REQUIRED TASK: Repeat only the lines from the line containing "k = N(); box(k, HX0+.02, HX1-.02, 35.98, 55.2, 38.98, 39.8);" through the line containing "pp('display_digits', k, M['seg'], **L)", both included, exactly as they stand.

DATASET EXCERPT:
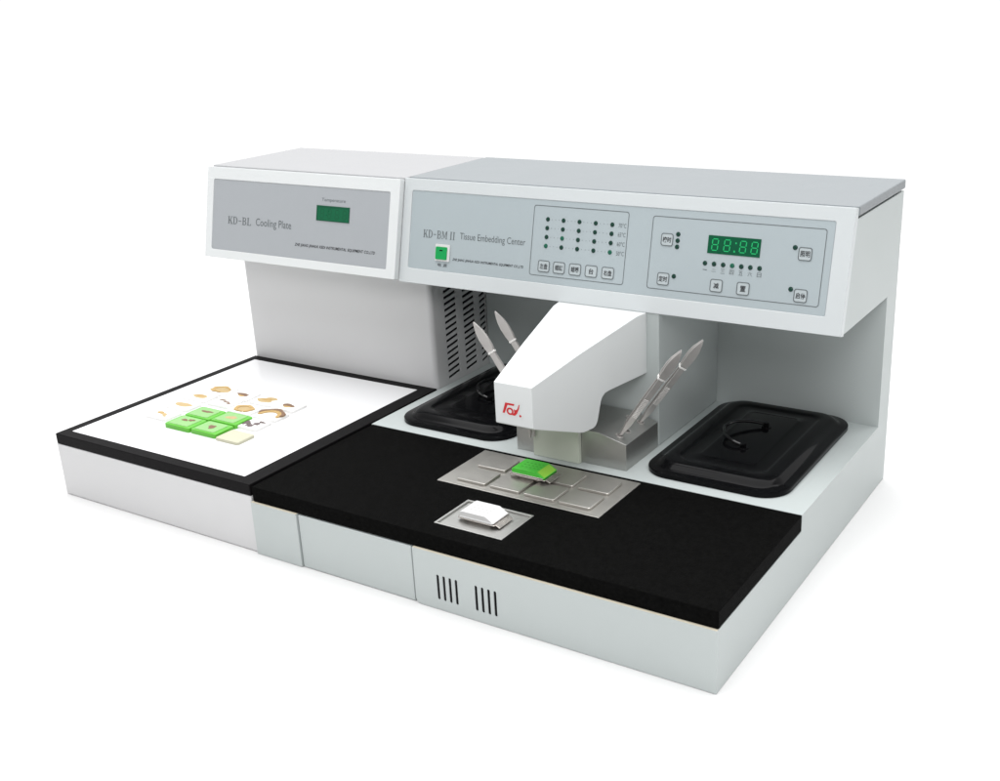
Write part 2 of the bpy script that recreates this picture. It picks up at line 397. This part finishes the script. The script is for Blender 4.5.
# ================================================================== the narrow unit
K = thing('cooling_plate', 'narrow white unit with a black-framed white cooling plate, left of the wide grey-white machine', 'lab machine', (-19, 27.5, 0))
LX0, LX1 = -37.35, -.42
k = N(); box(k, LX0, LX1, .02, 55, 0, 7.52); obj('base', k, M['paint_left'], K, bevel=.14, seg=3)
k = N(); box(k, -37.2, LX1, 0, 37.36, 7.54, 9.04)
c = N(); box(c, -35.85, -2.85, 1.65, 35.85, 8.3, 10)
obj('plate_frame', cut(k, c), M['black_frame'], K, bevel=.1)
k = N(); box(k, -35.83, -2.87, 1.67, 35.83, 8.35, 9.0); obj('cooling_surface', k, M['cold'], K, bevel=.04)
k = N(); prism(k, rrect(LX0-.05, LX1-.03, 37.4, 60, .75, 6)[:], 7.53, 26.45, 'z')
c = N(); box(c, -60, 20, 55.0, 80, 0, 40); k = cut(k, c)
c = N(); grl = []
for gy, w, z0 in ((40.5, 2.9, 9.5), (45.0, 2.9, 9.5), (49.2, 1.55, 9.5)):
    q = []
    for i in range(17):
        z = z0 + i*.93
        q.append([(gy, z), (gy+w, z+.42), (gy+w, z+.86), (gy, z+.44)])
    grl.append(q)
    for p in q: prism(c, p, -1.2, .5)
k = cut(k, c); col = obj('column', k, M['paint_left'], K, bevel=.03, seg=1)
for q in grl:
    k = N()
    for p in q: prism(k, [(y+(.004 if y == p[0][0] else -.004), z) for y, z in p], -1.18, -.62)
    obj('grille_dark_fill', k, M['dark'], col)  # black bars set into the openings in place of inner shade
GM, GL = face_frame(31.85, 26.5, 35.0, 39.76)
HX0, HX1 = -39.4, -2.08
k = N(); box(k, HX0, HX1, 0, GL, -1.0, 0)
c = N(); prism(c, rrect(-38.05, -3.7, 1.25, 11.82, .2, 3), -.15, 2, 'z')
bz = obj('front_bezel', xf(cut(k, c), GM), M['bezel_left'], K, bevel=.16, seg=3)
k = N(); prism(k, [(32.88, 26.52), (35.9, 39.0), (55.14, 39.0), (55.14, 26.52)], HX0+.06, HX1-.06); obj('head', k, M['bezel_left'], K, bevel=.14, seg=3)
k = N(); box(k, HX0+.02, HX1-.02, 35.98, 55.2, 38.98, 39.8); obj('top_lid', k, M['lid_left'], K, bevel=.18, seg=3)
k = N(); prism(k, rrect(-38.01, -3.74, 1.29, 11.78, .18, 3), -.2, -.08, 'z'); lp = obj('control_panel', xf(k, GM), M['panel_left'], K)
L = dict(frame=GM, parent=lp)
pp('model_lettering', serif_bm('KD-BL', -34.75, -29.85, 5.3, 6.42), M['inkgrey'], **L)
pp('name_lettering', text_bm('Cooling Plate', -28.9, -21.75, 5.05, 6.5), M['inkgrey'], **L)
pp('display_lettering', text_bm('Temperature', -16.1, -11.65, 9.68, 10.28), M['inkgrey'], **L)
pp('maker_lettering', text_bm('ZHE JIANG JINHUA KEDI INSTRUMENTAL EQUIPMENT CO.,LTD', -20.9, -5.8, 2.98, 3.52, shear=.25, bold=.012), M['ink'], **L)
k = N(); box(k, -16.95, -10.8, 7.05, 9.2, 0, .05, 0); ring(k, [(-16.95, 7.05), (-10.8, 7.05), (-10.8, 9.2), (-16.95, 9.2)], [(-16.75, 7.2), (-11.0, 7.2), (-11.0, 8.9), (-16.75, 8.9)], .05, .07, 1)
pp('display_window', k, [M['disp'], M['dispdark']], **L)
k = N()
for x in (-16.4, -15.0, -13.6, -12.2): seven(k, x, x+.95, 7.4, 8.75, h=.06)
pp('display_digits', k, M['seg'], **L)

# ================================================================== black lids on the deck
LW, LD = 17.7, 26.7
def make_lid(label, x, y):
    t = thing('container_lid', label, 'lid', (0, 0, 0), 'black lids on the white deck')
    def rl(i, z, r): return [(px, py, z) for px, py in rrect(-LW/2+i, LW/2-i, -LD/2+i, LD/2-i, r, 10)]
    bm = N()
    loft(bm, [rl(.12, 0, 3.3), rl(0, .06, 3.4), rl(0, .5, 3.4), rl(.08, .6, 3.32), rl(.2, .64, 3.2), rl(.8, .68, 2.9), rl(1.0, .74, 2.8), rl(1.25, .95, 2.6), rl(1.55, 1.25, 2.4), rl(1.85, 1.42, 2.2), rl(2.2, 1.5, 2.0), rl(3.1, 1.5, 1.6), rl(3.3, 1.46, 1.5), rl(3.5, 1.36, 1.4), rl(3.75, 1.32, 1.3),
              rl(5.2, 1.32, 1.0), rl(5.3, 1.36, .95), rl(5.5, 1.4, .9)])
    obj('lid_shell', bm, M['lidblack'], t)
    h = N(); pts = []
    for i in range(25):
        a = math.radians(-90 - 180*i/24)          # from the front pivot round the left side to the back one
        rr = 3.75; xx = .35 + rr*math.cos(a)*1.0; yy = .0 + rr*math.sin(a)
        pts.append((xx, yy, 1.75 + (.35 - xx)*.16))
    tube(h, pts, .21, 10)
    obj('bail_handle', h, M['handle'], t)
    for yy in (-3.75, 3.75):
        q = N(); disc(q, .45, yy, 1.38, 1.5, .62); disc(q, .4, yy, 1.5, 2.02, .36); obj('handle_boss', q, M['lidblack'], t, bevel=.08)
    t.location = (x*S, y*S, (DZ+.005)*S); return t
lidR = make_lid('black rounded lid with wire handle in full view, right of the sloping metal block', 48.1, 37.6)
lidL = copy_tree(lidR); lidL.location = (11.0*S, 37.6*S, (DZ+.005)*S)
lidL['label'] = 'black rounded lid partly hidden behind the white arm, beside the slotted column'

# ================================================================== forceps standing in the block
def make_forceps(label):
    t = thing('forceps', label, 'forceps', (0, 0, 0), 'forceps standing in the metal block')
    # leaf blade of one arm: width along y, thickness along x, length along z
    stations = [(-1.6, .10, .07), (0, .14, .09), (1.0, .2, .1), (2.0, .36, .1), (3.2, .35, .1), (6.6, .38, .1), (7.2, .37, .1), (9.6, .35, .1), (9.9, .42, .12), (10.6, .52, .12), (11.8, .57, .12), (12.8, .46, .12), (13.7, .22, .1), (14.2, .05, .06)]
    for s in (-1, 1):
        bm = N(); loops = []
        for z, w, d in stations:
            off = s*(.12 + .2*math.sin(max(0, min(1, (z+1.6)/15.6))*math.pi)**1.0)
            loops.append([(off-d, -w, z), (off+d, -w, z), (off+d, w, z), (off-d, w, z)])
        loft(bm, loops); o = obj('blade', bm, M['steel'], t, bevel=.03, seg=1)
        r = N()
        for i in range(13):
            z = 3.4 + .24*i; off = s*(.12 + .2*math.sin((z+1.6)/15.6*math.pi)); a, b_ = sorted((off + s*.09, off + s*.17)); box(r, a, b_, -.3, .3, z, z+.12)
        obj('grip_ridges', r, M['polished'], o)
    q = N(); box(q, -.42, .42, -.47, .47, 9.6, 9.85); obj('glint_band', q, M['polished'], t, bevel=.04)  # pale band stands in for the steel's highlight at the notch
    return t
F0 = make_forceps('steel forceps nearer the front, leaning right out of the metal block')
def setf(o, x, y, z, ang, spin, lab):
    d = Matrix.Rotation(math.radians(ang), 4, 'Y') @ Matrix.Rotation(math.radians(spin), 4, 'Z')
    o.matrix_world = Matrix.Translation(Vector((x, y, z))*S) @ d; o['label'] = lab
F1, F2, F3 = copy_tree(F0), copy_tree(F0), copy_tree(F0)
setf(F0, 36.1, 25.6, 12.75, 34.5, -58, 'steel forceps nearer the front of the pair leaning right over the metal block')
setf(F1, 36.3, 30.6, 12.75, 35.5, -58, 'steel forceps farther back of the pair leaning right beside the rear column')
setf(F2, 23.7, 25.6, 12.75, -35.5, -66, 'steel forceps behind the arm leaning left before the slotted column, the lower pointed end')
setf(F3, 23.5, 30.6, 12.75, -35.0, -66, 'steel forceps behind the arm leaning left with its end before the plain back wall')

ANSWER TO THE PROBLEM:
k = N(); box(k, HX0+.02, HX1-.02, 35.98, 55.2, 38.98, 39.8); obj('top_lid', k, M['lid_left'], K, bevel=.18, seg=3)
k = N(); prism(k, rrect(-38.01, -3.74, 1.29, 11.78, .18, 3), -.2, -.08, 'z'); lp = obj('control_panel', xf(k, GM), M['panel_left'], K)
L = dict(frame=GM, parent=lp)
pp('model_lettering', serif_bm('KD-BL', -34.75, -29.85, 5.3, 6.42), M['inkgrey'], **L)
pp('name_lettering', text_bm('Cooling Plate', -28.9, -21.75, 5.05, 6.5), M['inkgrey'], **L)
pp('display_lettering', text_bm('Temperature', -16.1, -11.65, 9.68, 10.28), M['inkgrey'], **L)
pp('maker_lettering', text_bm('ZHE JIANG JINHUA KEDI INSTRUMENTAL EQUIPMENT CO.,LTD', -20.9, -5.8, 2.98, 3.52, shear=.25, bold=.012), M['ink'], **L)
k = N(); box(k, -16.95, -10.8, 7.05, 9.2, 0, .05, 0); ring(k, [(-16.95, 7.05), (-10.8, 7.05), (-10.8, 9.2), (-16.95, 9.2)], [(-16.75, 7.2), (-11.0, 7.2), (-11.0, 8.9), (-16.75, 8.9)], .05, .07, 1)
pp('display_window', k, [M['disp'], M['dispdark']], **L)
k = N()
for x in (-16.4, -15.0, -13.6, -12.2): seven(k, x, x+.95, 7.4, 8.75, h=.06)
pp('display_digits', k, M['seg'], **L)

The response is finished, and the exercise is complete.